_What is asked_.
Print the first line of the material below and each line after it, exactly as written, ending with the line that contains "return called if".

_Supplied material_.
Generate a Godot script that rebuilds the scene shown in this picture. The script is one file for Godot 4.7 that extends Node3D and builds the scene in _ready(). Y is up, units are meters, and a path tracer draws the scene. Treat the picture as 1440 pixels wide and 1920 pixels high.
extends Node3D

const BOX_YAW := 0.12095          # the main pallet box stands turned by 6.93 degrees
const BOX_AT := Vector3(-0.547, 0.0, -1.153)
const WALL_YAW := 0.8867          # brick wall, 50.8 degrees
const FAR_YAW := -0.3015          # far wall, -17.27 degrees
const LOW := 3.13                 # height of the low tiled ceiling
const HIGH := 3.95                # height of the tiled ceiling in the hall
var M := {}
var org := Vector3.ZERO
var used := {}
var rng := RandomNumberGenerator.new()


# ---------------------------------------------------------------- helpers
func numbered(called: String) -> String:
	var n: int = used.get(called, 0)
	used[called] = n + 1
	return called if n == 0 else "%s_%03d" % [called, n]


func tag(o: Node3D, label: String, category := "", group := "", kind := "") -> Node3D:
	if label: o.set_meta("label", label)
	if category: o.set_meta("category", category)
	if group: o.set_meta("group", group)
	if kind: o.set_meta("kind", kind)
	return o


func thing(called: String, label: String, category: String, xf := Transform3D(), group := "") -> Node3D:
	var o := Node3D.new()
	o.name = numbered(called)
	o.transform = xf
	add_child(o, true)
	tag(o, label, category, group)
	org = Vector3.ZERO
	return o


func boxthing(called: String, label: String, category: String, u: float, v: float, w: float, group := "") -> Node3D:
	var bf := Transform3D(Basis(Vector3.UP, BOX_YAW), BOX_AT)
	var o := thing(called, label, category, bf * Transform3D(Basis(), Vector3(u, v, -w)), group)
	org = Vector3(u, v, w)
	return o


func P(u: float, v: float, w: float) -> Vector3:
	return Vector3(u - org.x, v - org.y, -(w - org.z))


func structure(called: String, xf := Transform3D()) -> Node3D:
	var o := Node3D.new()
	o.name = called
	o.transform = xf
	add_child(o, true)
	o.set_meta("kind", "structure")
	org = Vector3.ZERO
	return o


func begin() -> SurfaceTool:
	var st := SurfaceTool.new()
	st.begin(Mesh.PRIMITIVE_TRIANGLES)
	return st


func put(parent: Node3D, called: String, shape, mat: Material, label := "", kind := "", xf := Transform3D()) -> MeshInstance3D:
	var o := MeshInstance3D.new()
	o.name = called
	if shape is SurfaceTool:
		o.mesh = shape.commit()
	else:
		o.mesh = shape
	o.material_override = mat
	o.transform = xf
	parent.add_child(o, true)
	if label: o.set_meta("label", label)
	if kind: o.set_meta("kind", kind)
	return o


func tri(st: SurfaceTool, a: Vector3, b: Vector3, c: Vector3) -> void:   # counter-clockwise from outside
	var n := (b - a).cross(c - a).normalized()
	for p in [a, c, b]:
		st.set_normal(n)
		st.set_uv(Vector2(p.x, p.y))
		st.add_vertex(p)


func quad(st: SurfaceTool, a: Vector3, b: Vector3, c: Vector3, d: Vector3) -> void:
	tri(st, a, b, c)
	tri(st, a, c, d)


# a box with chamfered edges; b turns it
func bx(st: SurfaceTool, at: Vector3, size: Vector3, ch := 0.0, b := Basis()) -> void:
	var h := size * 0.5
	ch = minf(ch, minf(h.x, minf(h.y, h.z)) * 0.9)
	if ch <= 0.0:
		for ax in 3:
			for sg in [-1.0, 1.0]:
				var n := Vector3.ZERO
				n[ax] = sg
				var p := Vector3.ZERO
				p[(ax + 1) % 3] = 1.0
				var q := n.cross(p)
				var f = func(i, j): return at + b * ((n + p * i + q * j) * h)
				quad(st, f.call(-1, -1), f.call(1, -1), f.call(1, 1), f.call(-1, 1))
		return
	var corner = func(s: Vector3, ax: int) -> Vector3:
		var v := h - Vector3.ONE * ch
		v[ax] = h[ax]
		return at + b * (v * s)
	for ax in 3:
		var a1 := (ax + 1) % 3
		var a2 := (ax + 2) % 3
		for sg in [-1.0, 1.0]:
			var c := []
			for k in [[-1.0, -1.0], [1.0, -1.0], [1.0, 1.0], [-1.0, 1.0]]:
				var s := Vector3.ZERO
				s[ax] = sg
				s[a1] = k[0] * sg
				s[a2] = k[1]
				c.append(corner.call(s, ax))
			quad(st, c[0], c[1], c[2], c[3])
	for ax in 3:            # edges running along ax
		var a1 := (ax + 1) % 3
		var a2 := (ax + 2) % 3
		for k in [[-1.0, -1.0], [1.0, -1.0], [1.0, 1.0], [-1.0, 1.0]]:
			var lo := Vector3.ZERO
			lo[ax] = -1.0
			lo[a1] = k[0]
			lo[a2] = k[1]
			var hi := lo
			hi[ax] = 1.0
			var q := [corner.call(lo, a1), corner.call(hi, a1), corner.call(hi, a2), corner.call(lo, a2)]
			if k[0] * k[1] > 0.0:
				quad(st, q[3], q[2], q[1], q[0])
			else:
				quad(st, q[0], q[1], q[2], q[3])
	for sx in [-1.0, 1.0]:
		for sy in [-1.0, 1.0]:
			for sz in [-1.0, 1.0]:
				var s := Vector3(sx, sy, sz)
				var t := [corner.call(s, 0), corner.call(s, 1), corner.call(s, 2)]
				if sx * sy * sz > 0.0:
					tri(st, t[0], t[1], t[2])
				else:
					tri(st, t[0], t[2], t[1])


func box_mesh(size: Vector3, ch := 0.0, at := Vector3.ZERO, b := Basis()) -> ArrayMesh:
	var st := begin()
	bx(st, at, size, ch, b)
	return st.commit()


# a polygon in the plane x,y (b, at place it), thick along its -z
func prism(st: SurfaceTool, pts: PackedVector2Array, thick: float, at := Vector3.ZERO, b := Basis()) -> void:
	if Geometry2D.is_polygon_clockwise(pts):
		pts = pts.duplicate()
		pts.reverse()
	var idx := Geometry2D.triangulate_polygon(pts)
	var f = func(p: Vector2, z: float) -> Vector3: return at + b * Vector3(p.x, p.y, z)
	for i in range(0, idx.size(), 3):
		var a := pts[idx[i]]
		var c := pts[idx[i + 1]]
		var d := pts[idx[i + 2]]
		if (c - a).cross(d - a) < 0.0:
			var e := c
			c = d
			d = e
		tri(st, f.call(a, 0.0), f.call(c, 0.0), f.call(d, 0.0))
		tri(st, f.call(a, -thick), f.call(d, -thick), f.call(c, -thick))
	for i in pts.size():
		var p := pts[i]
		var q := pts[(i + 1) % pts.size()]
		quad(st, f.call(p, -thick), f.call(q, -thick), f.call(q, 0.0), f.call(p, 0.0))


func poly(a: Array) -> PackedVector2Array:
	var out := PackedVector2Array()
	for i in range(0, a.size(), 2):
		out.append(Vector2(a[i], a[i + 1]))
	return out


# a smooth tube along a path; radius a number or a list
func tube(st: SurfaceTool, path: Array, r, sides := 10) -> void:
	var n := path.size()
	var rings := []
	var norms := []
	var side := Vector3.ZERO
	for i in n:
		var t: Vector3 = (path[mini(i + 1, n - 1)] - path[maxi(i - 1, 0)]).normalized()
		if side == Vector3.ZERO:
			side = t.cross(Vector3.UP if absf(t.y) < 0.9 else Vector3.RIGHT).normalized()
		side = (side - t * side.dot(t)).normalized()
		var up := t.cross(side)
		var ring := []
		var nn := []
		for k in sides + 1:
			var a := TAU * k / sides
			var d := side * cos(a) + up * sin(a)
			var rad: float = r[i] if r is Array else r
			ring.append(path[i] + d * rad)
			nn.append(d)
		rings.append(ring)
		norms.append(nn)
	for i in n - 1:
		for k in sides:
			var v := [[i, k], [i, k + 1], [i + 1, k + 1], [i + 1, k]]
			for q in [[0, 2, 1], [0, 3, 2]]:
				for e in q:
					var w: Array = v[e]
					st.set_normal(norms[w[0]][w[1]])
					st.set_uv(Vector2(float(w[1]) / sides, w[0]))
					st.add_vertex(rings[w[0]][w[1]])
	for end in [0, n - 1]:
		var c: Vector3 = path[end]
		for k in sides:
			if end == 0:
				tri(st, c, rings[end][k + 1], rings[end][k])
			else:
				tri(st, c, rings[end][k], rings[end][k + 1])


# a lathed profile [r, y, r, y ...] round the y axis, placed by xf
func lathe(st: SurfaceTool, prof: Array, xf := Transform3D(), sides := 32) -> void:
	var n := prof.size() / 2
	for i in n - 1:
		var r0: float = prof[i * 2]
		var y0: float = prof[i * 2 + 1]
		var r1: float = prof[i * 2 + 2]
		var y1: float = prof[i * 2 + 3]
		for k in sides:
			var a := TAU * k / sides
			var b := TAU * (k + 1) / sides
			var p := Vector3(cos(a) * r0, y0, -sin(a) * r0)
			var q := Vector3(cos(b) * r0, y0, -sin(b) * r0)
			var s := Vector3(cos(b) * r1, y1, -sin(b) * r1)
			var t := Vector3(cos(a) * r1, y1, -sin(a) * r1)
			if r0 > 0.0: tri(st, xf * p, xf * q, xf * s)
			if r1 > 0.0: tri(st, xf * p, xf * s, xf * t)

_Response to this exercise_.
Generate a Godot script that rebuilds the scene shown in this picture. The script is one file for Godot 4.7 that extends Node3D and builds the scene in _ready(). Y is up, units are meters, and a path tracer draws the scene. Treat the picture as 1440 pixels wide and 1920 pixels high.
extends Node3D

const BOX_YAW := 0.12095          # the main pallet box stands turned by 6.93 degrees
const BOX_AT := Vector3(-0.547, 0.0, -1.153)
const WALL_YAW := 0.8867          # brick wall, 50.8 degrees
const FAR_YAW := -0.3015          # far wall, -17.27 degrees
const LOW := 3.13                 # height of the low tiled ceiling
const HIGH := 3.95                # height of the tiled ceiling in the hall
var M := {}
var org := Vector3.ZERO
var used := {}
var rng := RandomNumberGenerator.new()


# ---------------------------------------------------------------- helpers
func numbered(called: String) -> String:
	var n: int = used.get(called, 0)
	used[called] = n + 1
	return called if n == 0 else "%s_%03d" % [called, n]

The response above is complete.